The band was called Disco Nasties, a name that is satisfying in a Bis kind of way, and they’d supported P&TP that night, though I’d missed them.

Inevitably, I lost the CD immediately, but my friend Mort found it again at his house the other day. I dutifully listened to it, liked it, and – guess what? – Disco Nasties are Today’s New Band.

Little Bit Sorry pings with jittering guitar, youthful exuberance, a cracked structure and a chorus that puts an arm tightly around you and pulls you into the mosh pit. Textual Deviance is even better, in turns falling apart and putting itself back together again – all the while jamming in as much choppy jangling as is reasonable. O2 Molecules grabs an ‘oh-oh-oh’ chant and won’t let it go, but will let you join in.

After looking at their Myspace page now, I think the drunk girl may have been the drummer, but I’m not sure. Either way: thank you, wandering drunkard. Disco Nasties are the zippy funsters you’d expect them to be, and more. Listen here!

>Today’s New Band – Everything Everything

>Last night, I saw Pete And The Pirates* at Moho Live in Manchester. Since I first saw them two years ago, and then again six months ago, they’ve steadily got better – more charming, more interesting, more likely to become the huge success they deserve to be. If their fabulous new songs are anything to go by, their next album will be a corker.

We took a decidedly old-school approach to the gig – blagging our way in for free (“But the band promised we’d be on the guest list”), and smuggling in a hip flask o’ booze for surreptitious topping-up of cola. As we persuasively nudged our way to the front of the crowd (sharp elbows), the difference between a support band and the headliners became a little clearer than before.

Where the support band that we saw (I forget their name, but imagine a swing and a miss at Stone Roses-style Über-confidence and you’re there) tried to fill every moment with noise, P&TP had the confidence to allow ebb and flow, quiet and loud. It lulls the audience in as opposed to battering them with a wall of fudgy noise.
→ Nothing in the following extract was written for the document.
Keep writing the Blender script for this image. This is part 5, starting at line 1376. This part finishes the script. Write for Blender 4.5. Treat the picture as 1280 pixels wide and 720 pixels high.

Today’s New Band also have this skill – and it is a skill – so be thankful for Mancunians Everything Everything, whose songs are cute, sharp and unusual.

Suffragette Suffragette is a clicking, polyrhythmic example of their finely-honed approach to songwriting. It weaves and bobs, dashing from choral, harmonising vocal over-indulgence to pared-down calm – which serve to push their superb weirdness to the fore.

Single Photoshop Handsome grabs a wild chorus by the ears and rides it hopefully, wrestling it to fit into their idiosyncratically off-the-wall framework. It yelps, shouts and chirps – but not for the sake of it – and then slips confidently into a huge, pounding, synth finale.

Everything Everything are now getting the radio play they’ve deserved for a while, and this is purely because they’re punchy, innovative and crafty. Lovely. Listen here.

*My amigo Martin said that they sounded like the Strokes had collaborated with 90’s pop-nobodies Eternal, which wins my vote for most ludicrous description of any band, ever.